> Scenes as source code
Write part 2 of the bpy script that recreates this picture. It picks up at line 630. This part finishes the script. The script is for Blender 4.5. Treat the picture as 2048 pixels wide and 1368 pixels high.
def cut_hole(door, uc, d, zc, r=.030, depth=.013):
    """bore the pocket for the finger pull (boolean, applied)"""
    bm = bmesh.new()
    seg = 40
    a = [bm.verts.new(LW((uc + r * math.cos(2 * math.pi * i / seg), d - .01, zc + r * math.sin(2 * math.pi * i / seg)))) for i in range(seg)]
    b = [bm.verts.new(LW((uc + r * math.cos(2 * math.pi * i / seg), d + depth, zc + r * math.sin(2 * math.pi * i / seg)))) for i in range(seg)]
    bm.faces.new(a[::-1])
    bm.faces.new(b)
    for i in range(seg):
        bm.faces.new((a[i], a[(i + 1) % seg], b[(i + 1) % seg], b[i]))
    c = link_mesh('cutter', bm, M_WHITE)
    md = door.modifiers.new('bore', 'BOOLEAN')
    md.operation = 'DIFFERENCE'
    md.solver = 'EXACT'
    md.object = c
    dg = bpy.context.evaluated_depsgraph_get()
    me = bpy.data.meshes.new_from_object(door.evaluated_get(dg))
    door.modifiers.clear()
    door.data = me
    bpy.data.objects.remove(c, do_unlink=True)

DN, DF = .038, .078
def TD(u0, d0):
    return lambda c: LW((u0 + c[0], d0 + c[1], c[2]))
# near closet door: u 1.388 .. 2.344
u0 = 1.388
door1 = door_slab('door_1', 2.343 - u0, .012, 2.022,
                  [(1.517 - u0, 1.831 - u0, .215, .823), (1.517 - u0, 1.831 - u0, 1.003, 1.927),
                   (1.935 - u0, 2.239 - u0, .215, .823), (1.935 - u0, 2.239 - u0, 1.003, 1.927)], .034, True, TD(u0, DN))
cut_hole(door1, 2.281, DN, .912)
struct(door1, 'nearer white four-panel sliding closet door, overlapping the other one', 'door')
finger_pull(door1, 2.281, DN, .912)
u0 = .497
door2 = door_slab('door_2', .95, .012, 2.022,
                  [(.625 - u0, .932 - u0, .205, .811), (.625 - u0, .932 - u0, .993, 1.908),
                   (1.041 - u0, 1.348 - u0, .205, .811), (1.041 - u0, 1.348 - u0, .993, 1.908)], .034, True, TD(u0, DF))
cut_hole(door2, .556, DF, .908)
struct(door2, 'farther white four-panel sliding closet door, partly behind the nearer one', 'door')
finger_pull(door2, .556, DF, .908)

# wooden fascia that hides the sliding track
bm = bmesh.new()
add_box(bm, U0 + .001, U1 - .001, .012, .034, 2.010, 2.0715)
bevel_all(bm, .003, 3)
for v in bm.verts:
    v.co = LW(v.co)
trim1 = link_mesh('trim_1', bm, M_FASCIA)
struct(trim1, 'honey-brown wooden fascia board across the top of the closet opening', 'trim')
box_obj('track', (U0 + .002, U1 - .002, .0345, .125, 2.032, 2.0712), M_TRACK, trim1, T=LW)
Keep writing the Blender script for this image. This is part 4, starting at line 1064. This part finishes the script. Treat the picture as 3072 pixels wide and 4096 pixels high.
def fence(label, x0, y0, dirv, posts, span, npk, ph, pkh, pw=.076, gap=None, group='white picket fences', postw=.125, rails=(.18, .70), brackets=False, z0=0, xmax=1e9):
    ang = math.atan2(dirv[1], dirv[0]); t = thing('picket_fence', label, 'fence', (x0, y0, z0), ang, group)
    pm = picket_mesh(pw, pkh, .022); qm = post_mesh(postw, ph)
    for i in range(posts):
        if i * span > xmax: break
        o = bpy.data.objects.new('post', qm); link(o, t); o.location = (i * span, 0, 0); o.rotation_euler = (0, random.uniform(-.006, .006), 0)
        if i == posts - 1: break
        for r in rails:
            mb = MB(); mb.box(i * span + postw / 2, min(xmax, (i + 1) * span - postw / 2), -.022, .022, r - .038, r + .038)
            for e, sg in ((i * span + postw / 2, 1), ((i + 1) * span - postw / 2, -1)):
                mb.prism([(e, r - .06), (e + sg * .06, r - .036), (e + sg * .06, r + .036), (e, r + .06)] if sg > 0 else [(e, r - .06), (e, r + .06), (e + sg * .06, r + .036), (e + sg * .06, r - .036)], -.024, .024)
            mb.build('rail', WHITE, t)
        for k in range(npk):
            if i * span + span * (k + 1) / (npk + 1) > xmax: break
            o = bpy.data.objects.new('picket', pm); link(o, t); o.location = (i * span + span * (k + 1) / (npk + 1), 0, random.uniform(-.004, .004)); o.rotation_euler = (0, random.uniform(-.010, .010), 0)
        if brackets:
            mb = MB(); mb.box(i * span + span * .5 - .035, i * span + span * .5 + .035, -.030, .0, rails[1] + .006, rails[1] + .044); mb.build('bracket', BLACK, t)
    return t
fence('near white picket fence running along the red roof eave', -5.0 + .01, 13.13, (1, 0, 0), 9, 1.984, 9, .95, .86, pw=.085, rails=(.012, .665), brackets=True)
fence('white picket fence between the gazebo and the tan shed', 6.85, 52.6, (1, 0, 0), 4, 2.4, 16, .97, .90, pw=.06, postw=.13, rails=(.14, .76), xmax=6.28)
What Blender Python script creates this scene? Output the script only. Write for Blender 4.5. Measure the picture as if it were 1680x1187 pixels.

> To be done
Repeat the listing in full, keeping every line exactly as it is.

> Task response
Write part 2 of the bpy script that recreates this picture. It picks up at line 630. This part finishes the script. The script is for Blender 4.5. Treat the picture as 2048 pixels wide and 1368 pixels high.
def cut_hole(door, uc, d, zc, r=.030, depth=.013):
    """bore the pocket for the finger pull (boolean, applied)"""
    bm = bmesh.new()
    seg = 40
    a = [bm.verts.new(LW((uc + r * math.cos(2 * math.pi * i / seg), d - .01, zc + r * math.sin(2 * math.pi * i / seg)))) for i in range(seg)]
    b = [bm.verts.new(LW((uc + r * math.cos(2 * math.pi * i / seg), d + depth, zc + r * math.sin(2 * math.pi * i / seg)))) for i in range(seg)]
    bm.faces.new(a[::-1])
    bm.faces.new(b)
    for i in range(seg):
        bm.faces.new((a[i], a[(i + 1) % seg], b[(i + 1) % seg], b[i]))
    c = link_mesh('cutter', bm, M_WHITE)
    md = door.modifiers.new('bore', 'BOOLEAN')
    md.operation = 'DIFFERENCE'
    md.solver = 'EXACT'
    md.object = c
    dg = bpy.context.evaluated_depsgraph_get()
    me = bpy.data.meshes.new_from_object(door.evaluated_get(dg))
    door.modifiers.clear()
    door.data = me
    bpy.data.objects.remove(c, do_unlink=True)

DN, DF = .038, .078
def TD(u0, d0):
    return lambda c: LW((u0 + c[0], d0 + c[1], c[2]))
# near closet door: u 1.388 .. 2.344
u0 = 1.388
door1 = door_slab('door_1', 2.343 - u0, .012, 2.022,
                  [(1.517 - u0, 1.831 - u0, .215, .823), (1.517 - u0, 1.831 - u0, 1.003, 1.927),
                   (1.935 - u0, 2.239 - u0, .215, .823), (1.935 - u0, 2.239 - u0, 1.003, 1.927)], .034, True, TD(u0, DN))
cut_hole(door1, 2.281, DN, .912)
struct(door1, 'nearer white four-panel sliding closet door, overlapping the other one', 'door')
finger_pull(door1, 2.281, DN, .912)
u0 = .497
door2 = door_slab('door_2', .95, .012, 2.022,
                  [(.625 - u0, .932 - u0, .205, .811), (.625 - u0, .932 - u0, .993, 1.908),
                   (1.041 - u0, 1.348 - u0, .205, .811), (1.041 - u0, 1.348 - u0, .993, 1.908)], .034, True, TD(u0, DF))
cut_hole(door2, .556, DF, .908)
struct(door2, 'farther white four-panel sliding closet door, partly behind the nearer one', 'door')
finger_pull(door2, .556, DF, .908)

# wooden fascia that hides the sliding track
bm = bmesh.new()
add_box(bm, U0 + .001, U1 - .001, .012, .034, 2.010, 2.0715)
bevel_all(bm, .003, 3)
for v in bm.verts:
    v.co = LW(v.co)
trim1 = link_mesh('trim_1', bm, M_FASCIA)
struct(trim1, 'honey-brown wooden fascia board across the top of the closet opening', 'trim')
box_obj('track', (U0 + .002, U1 - .002, .0345, .125, 2.032, 2.0712), M_TRACK, trim1, T=LW)
Keep writing the Blender script for this image. This is part 4, starting at line 1064. This part finishes the script. Treat the picture as 3072 pixels wide and 4096 pixels high.
def fence(label, x0, y0, dirv, posts, span, npk, ph, pkh, pw=.076, gap=None, group='white picket fences', postw=.125, rails=(.18, .70), brackets=False, z0=0, xmax=1e9):
    ang = math.atan2(dirv[1], dirv[0]); t = thing('picket_fence', label, 'fence', (x0, y0, z0), ang, group)
    pm = picket_mesh(pw, pkh, .022); qm = post_mesh(postw, ph)
    for i in range(posts):
        if i * span > xmax: break
        o = bpy.data.objects.new('post', qm); link(o, t); o.location = (i * span, 0, 0); o.rotation_euler = (0, random.uniform(-.006, .006), 0)
        if i == posts - 1: break
        for r in rails:
            mb = MB(); mb.box(i * span + postw / 2, min(xmax, (i + 1) * span - postw / 2), -.022, .022, r - .038, r + .038)
            for e, sg in ((i * span + postw / 2, 1), ((i + 1) * span - postw / 2, -1)):
                mb.prism([(e, r - .06), (e + sg * .06, r - .036), (e + sg * .06, r + .036), (e, r + .06)] if sg > 0 else [(e, r - .06), (e, r + .06), (e + sg * .06, r + .036), (e + sg * .06, r - .036)], -.024, .024)
            mb.build('rail', WHITE, t)
        for k in range(npk):
            if i * span + span * (k + 1) / (npk + 1) > xmax: break
            o = bpy.data.objects.new('picket', pm); link(o, t); o.location = (i * span + span * (k + 1) / (npk + 1), 0, random.uniform(-.004, .004)); o.rotation_euler = (0, random.uniform(-.010, .010), 0)
        if brackets:
            mb = MB(); mb.box(i * span + span * .5 - .035, i * span + span * .5 + .035, -.030, .0, rails[1] + .006, rails[1] + .044); mb.build('bracket', BLACK, t)
    return t
fence('near white picket fence running along the red roof eave', -5.0 + .01, 13.13, (1, 0, 0), 9, 1.984, 9, .95, .86, pw=.085, rails=(.012, .665), brackets=True)
fence('white picket fence between the gazebo and the tan shed', 6.85, 52.6, (1, 0, 0), 4, 2.4, 16, .97, .90, pw=.06, postw=.13, rails=(.14, .76), xmax=6.28)
What Blender Python script creates this scene? Output the script only. Write for Blender 4.5. Measure the picture as if it were 1680x1187 pixels.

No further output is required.